Para já, há todo um ritual de preparação de um tabuleiro. Mentes inaptas e infelizes atrever-se-iam a considerar que se trata apenas de pôr um papel em cima de um tabuleiro, mas não; há uma técnica. “Vês? É daqui que tiras o tabuleiro e é assim que pões o papel no tabuleiro.” Naturalmente, em texto torna-se mais difícil de exemplificar. Mas percebem pelo bold que há um ênfase em certos movimentos que é indispensável, e que só os anos de prática levam à perfeição. Como que de uma dança se tratasse, ao som daquele apito irritante da máquina de fritar batatas. Será assim tão difícil alguém ter tempo para desligar a máquina quando aquele apito começa a soar? Quer dizer, das pessoas que estão na fila, ninguém trabalha lá, e no entanto toda a gente sabe que as batatas estão prontas. Menos as pessoas que têm cargos no restaurante.
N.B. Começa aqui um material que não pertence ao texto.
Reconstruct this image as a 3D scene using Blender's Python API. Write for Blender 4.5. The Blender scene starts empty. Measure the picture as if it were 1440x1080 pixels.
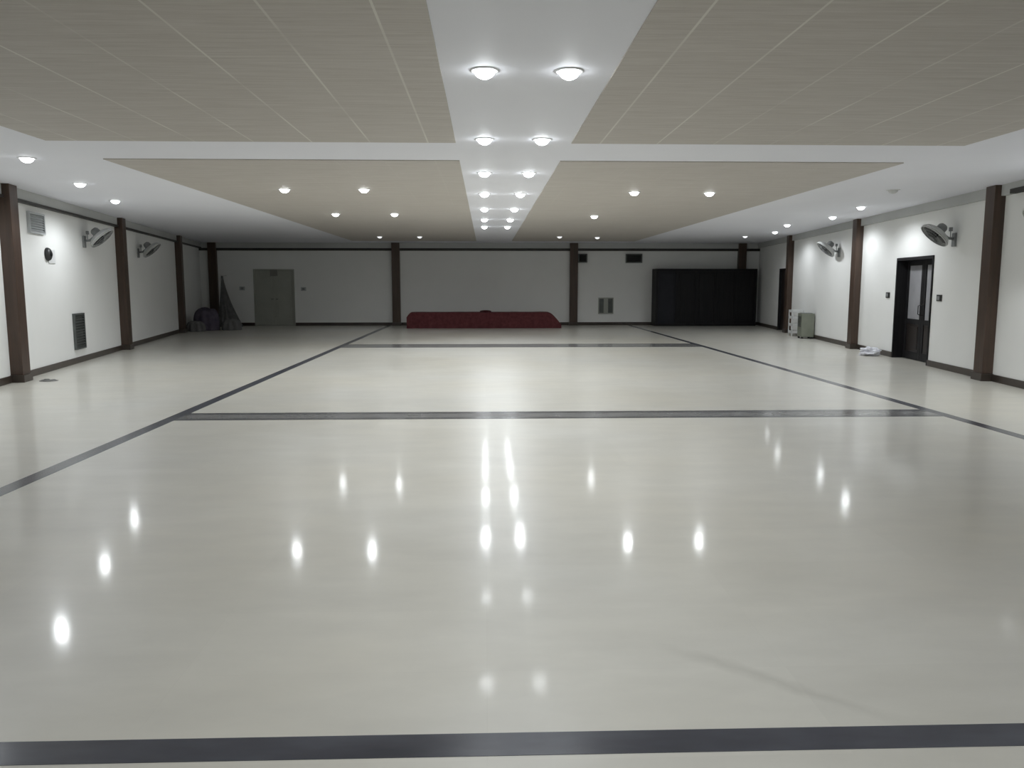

Mas a principal questão vem a seguir. “Pões a palha…” [uma nota: não consigo neste momento precisar se o termo usado foi “palha” ou “palhinha”. Não vou, no entanto, usar o diminutivo, porque se trata de um momento de uma certa solenidade] “… e dois guardanapos.”. E aqui é que a porca torce o rabo. Porque se até aqui tudo estava a fazer sentido para a pobre novata, neste momento todas as suas crenças se desmoronaram. “A patroa disse para pôr três.”. Note-se que há uma certa segurança neste desafio ao formador, mas não é uma segurança arrogante. É só a segurança de alguém que não quer quebrar cadeias hierárquicas, e que tinha ordens superiores para colocar três, e não dois, guardanapos no tabuleiro.

A tensão daquele momento sentiu-se em todo o balcão. Só a experiência do empregado “sénior”, certamente já com várias acções de formação idênticas no currículo, lhe permitiu fintar a questão, afirmando “Não, pões dois, e se o cliente quiser, pões mais.”. Deves estar muito orgulhoso, deves, a atirar a responsabilidade para o cliente. Felizmente a novata não se deixou convencer, olhando de soslaio o monte de guardanapos. Algo naquela testa franzida disse “tá bem, tá. A patroa disse três e eu três porei.”. Era uma testa particularmente expressiva.

Percebi então que há duas correntes filosóficas em constante divergência naquele restaurante. Por um lado, os Naturalistas. Pessoas que defendem que o papel deve ser poupado, e que só um cliente selvagem e sem qualquer noção de reciclagem exige o terceiro guardanapo. Por outro, os Descrentes. Aqueles que sabem com quem lidam, observando em silêncio a degradação dos costumes que os fita do outro lado do balcão. “Olho-te nos olhos e percebo a tua decadência; entregar-te-ei os três guardanapos três, sim. Os três guardanapos três em que esvairás fluidos tipo ketchup e isso, até ao dia em que o poder te abandonará. Já leste o Triunfo dos Porcos? Ah, pois. Tu és um dos porcos. Nunca leste? Eu também não. Mas acho que os porcos se arrependem, ou qualquer coisa assim. E tu vais-te arrepender, portanto, és um dos porcos.” Isto não resulta se houver vestígios de carne de porco no hambúrguer. Passa a ser uma metáfora de canibalismo, e tem menos força.

Portanto, da próxima vez, contem os vossos guardanapos. Podem descobrir muito sobre o que se passa nos bastidores de um restaurante.

2 Resposta(s) a “Noguetes”

  1. # Blogger Dama do Oriente 11:35 da manhã

    Devias fazer o workshop das producoes ficticias! Este texto e genial! Ainda bem que voltaste a escrever.  

  2. # Anonymous Anónimo 12:13 da manhã

    tá giro!! gosto principalmente da parte da preguiça e da falta de concentração!! principalmente pq acho k vou ganhar uma pipa massa nos direitos de autor!! em relação á inteligência débil admito k é 100% original.

    já agora, aonde é k um texto deste tamanho e a falta de iniciativa coexistem??